McLaren has been fined $100m and docked all its 2007 constructors’ points in a ‘Spygate’ verdict that team boss Ron Dennis called undeserved but rivals Ferrari lauded as satisfactory.
The World Motor Sport Council has yet to explain its reasoning for the crippling punishment, leading some racing figures to speculate that the details of the case may be more damning than previously suspected.
However Dennis is considering an appeal and has strongly restated his team’s innocence, declaring “we have got the best drivers and the best car and we intend to win the World Championship”.
No penalty has been given to the team’s drivers, Lewis Hamilton and Fernando Alonso, so their battle for the drivers’ championship will be unaffected. The team must prove its 2008 car contains none of Ferrari’s intellectual property before it will be allowed to compete next year.
Asked afterwards if justice had been done, FIA president Max Mosley simply replied “yes”, but Dennis – unsurprisingly – did not agree: “Having been at the hearing today I do not accept that we deserved to be penalised in this way.”
He saw no problem with next year’s car: “There will be no issue for the 2008 season as we have not at any stage used any intellectual property of any other team.”
Dennis will decide whether or not to appeal on Friday after the WMSC announces its reasons for the verdict. However, he said the case against his team had not been proven during the council’s hearing.
“We have never denied that the information from Ferrari was in the personal possession of one of our employees at his home. The issue is: was this information used by McLaren? This is not the case and has not been proven today.”
In fact, he said, the hearing had been given plenty of reasons to make the opposite decision: “Today’s evidence given to the FIA by our drivers, engineers and staff clearly demonstrated that we did not use any leaked information to gain a competitive advantage.”
“Much has been made in the press and at the hearing today of emails and text messages to and from our drivers. The World Motorsport Council received statements from Fernando Alonso, Lewis Hamilton and Pedro de la Rosa stating categorically that no Ferrari information had been used by McLaren and that they had not passed any confidential data to the team.”
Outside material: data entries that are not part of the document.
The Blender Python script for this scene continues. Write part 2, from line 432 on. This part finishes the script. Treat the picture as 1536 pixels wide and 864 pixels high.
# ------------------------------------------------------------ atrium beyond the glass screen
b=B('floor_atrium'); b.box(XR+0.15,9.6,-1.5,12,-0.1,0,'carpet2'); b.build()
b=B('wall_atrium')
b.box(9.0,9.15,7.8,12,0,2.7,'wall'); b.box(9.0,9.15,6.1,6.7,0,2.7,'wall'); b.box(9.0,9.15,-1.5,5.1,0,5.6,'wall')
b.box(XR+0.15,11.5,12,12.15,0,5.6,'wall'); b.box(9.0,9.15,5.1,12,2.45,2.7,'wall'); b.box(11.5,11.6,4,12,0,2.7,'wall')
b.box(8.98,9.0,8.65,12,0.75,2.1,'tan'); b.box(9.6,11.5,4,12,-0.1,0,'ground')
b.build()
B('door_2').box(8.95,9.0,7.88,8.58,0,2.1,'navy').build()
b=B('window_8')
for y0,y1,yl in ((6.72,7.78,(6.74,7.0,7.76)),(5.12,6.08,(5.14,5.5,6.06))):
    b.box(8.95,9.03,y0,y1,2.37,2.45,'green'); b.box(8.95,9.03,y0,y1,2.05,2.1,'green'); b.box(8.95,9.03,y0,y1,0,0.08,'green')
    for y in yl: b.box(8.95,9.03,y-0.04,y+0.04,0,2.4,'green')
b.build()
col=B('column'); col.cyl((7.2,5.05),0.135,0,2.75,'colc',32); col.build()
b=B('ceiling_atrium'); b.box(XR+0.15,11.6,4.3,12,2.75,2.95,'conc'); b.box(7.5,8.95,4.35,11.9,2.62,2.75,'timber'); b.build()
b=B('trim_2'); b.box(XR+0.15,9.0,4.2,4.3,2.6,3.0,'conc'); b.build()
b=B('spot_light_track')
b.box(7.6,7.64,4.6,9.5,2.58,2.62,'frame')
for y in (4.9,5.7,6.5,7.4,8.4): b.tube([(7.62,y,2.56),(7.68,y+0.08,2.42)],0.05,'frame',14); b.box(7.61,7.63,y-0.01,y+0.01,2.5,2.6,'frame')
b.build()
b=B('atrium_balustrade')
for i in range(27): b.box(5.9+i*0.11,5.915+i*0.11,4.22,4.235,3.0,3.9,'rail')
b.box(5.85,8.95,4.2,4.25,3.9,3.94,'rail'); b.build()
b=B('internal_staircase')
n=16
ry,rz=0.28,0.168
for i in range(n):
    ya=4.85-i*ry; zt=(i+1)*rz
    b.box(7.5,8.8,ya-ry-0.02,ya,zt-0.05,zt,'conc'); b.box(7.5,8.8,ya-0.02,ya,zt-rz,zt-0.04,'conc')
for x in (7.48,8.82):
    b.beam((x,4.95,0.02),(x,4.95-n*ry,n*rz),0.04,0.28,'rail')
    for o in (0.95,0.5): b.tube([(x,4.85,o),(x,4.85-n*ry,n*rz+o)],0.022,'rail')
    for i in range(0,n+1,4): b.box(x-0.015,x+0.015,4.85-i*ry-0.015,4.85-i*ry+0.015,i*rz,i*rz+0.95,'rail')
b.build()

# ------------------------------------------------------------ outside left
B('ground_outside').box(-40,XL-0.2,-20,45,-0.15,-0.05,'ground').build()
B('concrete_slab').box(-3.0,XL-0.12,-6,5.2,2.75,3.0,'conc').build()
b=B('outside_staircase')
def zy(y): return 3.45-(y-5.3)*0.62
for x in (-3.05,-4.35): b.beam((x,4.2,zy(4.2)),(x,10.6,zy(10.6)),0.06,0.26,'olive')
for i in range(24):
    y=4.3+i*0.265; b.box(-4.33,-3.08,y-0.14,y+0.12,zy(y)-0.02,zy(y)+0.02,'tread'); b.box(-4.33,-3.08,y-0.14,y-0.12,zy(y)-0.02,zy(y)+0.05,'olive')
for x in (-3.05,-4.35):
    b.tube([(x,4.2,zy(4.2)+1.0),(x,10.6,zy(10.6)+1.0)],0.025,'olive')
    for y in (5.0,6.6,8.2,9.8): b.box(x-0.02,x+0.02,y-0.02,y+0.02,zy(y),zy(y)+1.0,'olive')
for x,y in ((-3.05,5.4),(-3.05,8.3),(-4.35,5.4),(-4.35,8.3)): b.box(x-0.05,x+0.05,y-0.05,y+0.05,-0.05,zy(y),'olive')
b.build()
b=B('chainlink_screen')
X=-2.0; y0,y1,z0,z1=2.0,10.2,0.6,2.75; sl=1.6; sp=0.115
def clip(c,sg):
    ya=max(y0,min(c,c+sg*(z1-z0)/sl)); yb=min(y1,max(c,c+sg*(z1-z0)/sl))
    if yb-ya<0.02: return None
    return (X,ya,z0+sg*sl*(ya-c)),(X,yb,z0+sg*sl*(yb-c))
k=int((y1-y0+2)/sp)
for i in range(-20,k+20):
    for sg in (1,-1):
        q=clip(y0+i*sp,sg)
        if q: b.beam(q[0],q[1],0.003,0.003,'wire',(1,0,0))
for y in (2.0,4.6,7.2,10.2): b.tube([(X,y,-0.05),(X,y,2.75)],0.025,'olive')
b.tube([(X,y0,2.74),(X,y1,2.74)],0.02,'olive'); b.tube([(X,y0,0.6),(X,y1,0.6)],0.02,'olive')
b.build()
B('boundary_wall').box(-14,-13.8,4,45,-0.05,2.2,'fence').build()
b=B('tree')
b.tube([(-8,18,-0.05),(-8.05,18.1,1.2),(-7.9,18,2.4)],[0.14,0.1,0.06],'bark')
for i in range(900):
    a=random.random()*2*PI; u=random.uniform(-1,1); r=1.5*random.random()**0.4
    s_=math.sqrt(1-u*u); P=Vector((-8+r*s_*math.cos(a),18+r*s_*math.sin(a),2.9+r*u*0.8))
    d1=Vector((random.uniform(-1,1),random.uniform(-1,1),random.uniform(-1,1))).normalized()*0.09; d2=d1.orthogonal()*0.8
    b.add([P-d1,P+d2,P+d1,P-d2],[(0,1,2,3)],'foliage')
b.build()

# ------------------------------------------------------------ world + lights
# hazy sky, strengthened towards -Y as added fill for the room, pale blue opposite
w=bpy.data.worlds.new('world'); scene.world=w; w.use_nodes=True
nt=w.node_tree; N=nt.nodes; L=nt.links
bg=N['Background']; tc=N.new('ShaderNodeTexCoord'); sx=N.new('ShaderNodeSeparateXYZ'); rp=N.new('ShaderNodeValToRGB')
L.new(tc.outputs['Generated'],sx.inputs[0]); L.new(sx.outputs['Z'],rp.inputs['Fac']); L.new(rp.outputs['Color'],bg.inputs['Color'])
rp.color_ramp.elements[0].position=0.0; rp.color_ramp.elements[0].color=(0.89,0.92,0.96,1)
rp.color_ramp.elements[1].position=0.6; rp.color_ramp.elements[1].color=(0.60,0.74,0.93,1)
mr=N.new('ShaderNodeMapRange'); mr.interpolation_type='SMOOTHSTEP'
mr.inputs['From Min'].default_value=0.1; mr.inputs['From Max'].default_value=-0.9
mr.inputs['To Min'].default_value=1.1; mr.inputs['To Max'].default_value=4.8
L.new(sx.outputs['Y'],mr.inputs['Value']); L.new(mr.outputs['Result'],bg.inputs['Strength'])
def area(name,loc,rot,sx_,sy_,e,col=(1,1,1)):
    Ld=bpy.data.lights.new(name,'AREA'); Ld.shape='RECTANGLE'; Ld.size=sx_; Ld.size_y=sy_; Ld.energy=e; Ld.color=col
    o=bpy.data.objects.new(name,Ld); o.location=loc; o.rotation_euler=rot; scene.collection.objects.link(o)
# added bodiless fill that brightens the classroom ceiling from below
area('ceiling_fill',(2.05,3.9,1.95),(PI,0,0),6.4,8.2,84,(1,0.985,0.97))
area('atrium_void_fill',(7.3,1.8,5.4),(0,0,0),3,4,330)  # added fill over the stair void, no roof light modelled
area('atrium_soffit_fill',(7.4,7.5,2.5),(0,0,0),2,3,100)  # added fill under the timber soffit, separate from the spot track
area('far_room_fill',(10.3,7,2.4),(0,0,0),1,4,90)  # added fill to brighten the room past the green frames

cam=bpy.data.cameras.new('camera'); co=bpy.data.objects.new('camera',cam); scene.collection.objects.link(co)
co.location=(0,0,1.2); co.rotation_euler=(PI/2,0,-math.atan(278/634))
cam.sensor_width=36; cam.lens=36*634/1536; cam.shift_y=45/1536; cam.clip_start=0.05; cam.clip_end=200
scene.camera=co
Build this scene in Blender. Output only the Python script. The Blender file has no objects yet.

“The entire engineering team in excess of 140 people provided statements to the FIA affirming that they had never received or used the Ferrari information.”
Instead he speculated that Mike Coughlan and Nigel Stepney – who did not give evidence – may have been planning to use the dossier of Ferrari data in an attempt to find work at Toyota or Honda.
Ferrari, however, was having none of that. “Ferrari is satisfied that the truth has now emerged,” it declared in a brief statement aimed at piling on the agony for its British rival – and its sponsors.
“Ferrari acknowledges the decision of the FIA to sanction Vodafone McLaren Mercedes for its breach of Article 151c of the International Sporting Code,” it said.
“In light of new evidence, facts and behavior of an extremely serious nature and grossly prejudicial to the interest of the sport have been further demonstrated.”